「サービス」と「モノ」のマーケティングはどう違う?
今回紹介する書籍は『サービス・マーケティング -- コンサル会社のプロジェクト・ファイルから学ぶ』。著者は、黒岩健一郎氏と浦野寛子氏です。
黒岩氏は青山学院大学の国際マネジメント研究科で教授を務める人物。苦情対応のマネジメントや市場志向の経営を専門分野とし、共著書に『マーケティングをつかむ(新版)』(有斐閣)や『顧客ロイヤルティ戦略:ケースブック』(同文舘出版)などがあります。
一方の浦野氏は、立正大学の経営学部で教授を務めています。消費者行動を専門分野とし、分担執筆した『1からのデジタル・マーケティング』(碩学舎)は「日本マーケティング本大賞2019」の大賞を受賞しました。

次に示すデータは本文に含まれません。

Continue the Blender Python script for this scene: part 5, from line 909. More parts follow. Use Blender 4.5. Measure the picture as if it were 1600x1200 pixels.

本書では「サービス・マーケティング」を、金融業や情報通信業、宿泊業のように無形のプロダクトを提供する場合のマーケティングとして定義。有形プロダクトとの対比を通じサービスの持つ特徴を明らかにした上で、オリエンタルランドやザ・リッツ・カールトンなどの各種事例から顧客満足度向上のヒントを紐解きます。
本書においてまず興味深いのは、多くの人にとって改めて意識することが少ない、有形の「モノ」と無形のサービスの違いが明示されていることです。両者の間にどのような違いが見られるのか、その一部を紹介します。
サービスの同時性と変動性を活かしたオリエンタルランドの事例
浦野氏は、両者の違いの1つとして「同時性」を挙げています。モノは生産されてから消費されるのに対し、多くの対人サービスは生産と消費が同時に起きると指摘。提供者と顧客が揃って初めてサービスの消費がなされるのだと述べています。
また、変動性もサービスならではの特徴であると浦野氏。提供側・消費側の人的要因により、サービスの品質は同一たり得ないと語っています。そのような特徴を持つサービスのマーケティングにおいて、コアとなるフレームワークが「7P」です。
Product(プロダクト)
Price(プライス)
Promotion(プロモーション)
Place(プレイス)
People(ピープル)
Process(プロセス)
Physical Evidence(フィジカル・エビデンス)(p.63)
黒岩氏はオリエンタルランドの事例を7Pに沿って解説。同社は特に「ピープル」「プロセス」「フィジカル・エビデンス」において強みを持つと述べています。たとえば、東京ディズニーランドの「ジャングルクルーズ」というアトラクションにおいて、参加者の反応を見ながらキャスト(従業員)が話す内容を変える手法は、サービスの同時性や変動性を活かした効果的なプロセスであり、「参加者に唯一無二の体験を提供している」といいます。
苦情対応に満足した顧客の再購買率は高い
提供品質が変動するサービスは、時に人的なミスなどの失敗をともないます。顧客の体験を損ね、不満を引き起こす失敗に対し、黒岩氏は「サービス・リカバリー」の重要性を強調しています。
黒岩氏によると「サービスの失敗に直面して苦情を言い、サービス提供者の苦情対応に満足した顧客の再購買率は、サービスの失敗に直面しなかった顧客の再購買率よりも高い」とする調査結果があるといいます。
事例として紹介されているビル・メンテナンス会社の四国管財では、従業員がボイス・メールを通じ「ラッキーコール」として苦情を迅速に報告。苦情のネガティブイメージを払拭し、報告を奨励する仕組み作りが顧客からの信頼獲得につながっているというのです。
本書ではほかにも、サービスの脱コモディティ化や「NPS(Net Promoter Score)」を指標にしたブランド価値向上など、サービス・マーケティングの様々な手法を紹介しています。無形のサービスを提供する企業のマーケターや、今後そのようなビジネスを新たに展開しようと考えている方は、商材の特徴や戦略を体系的に学べる1冊として、手に取ってみてはいかがでしょうか。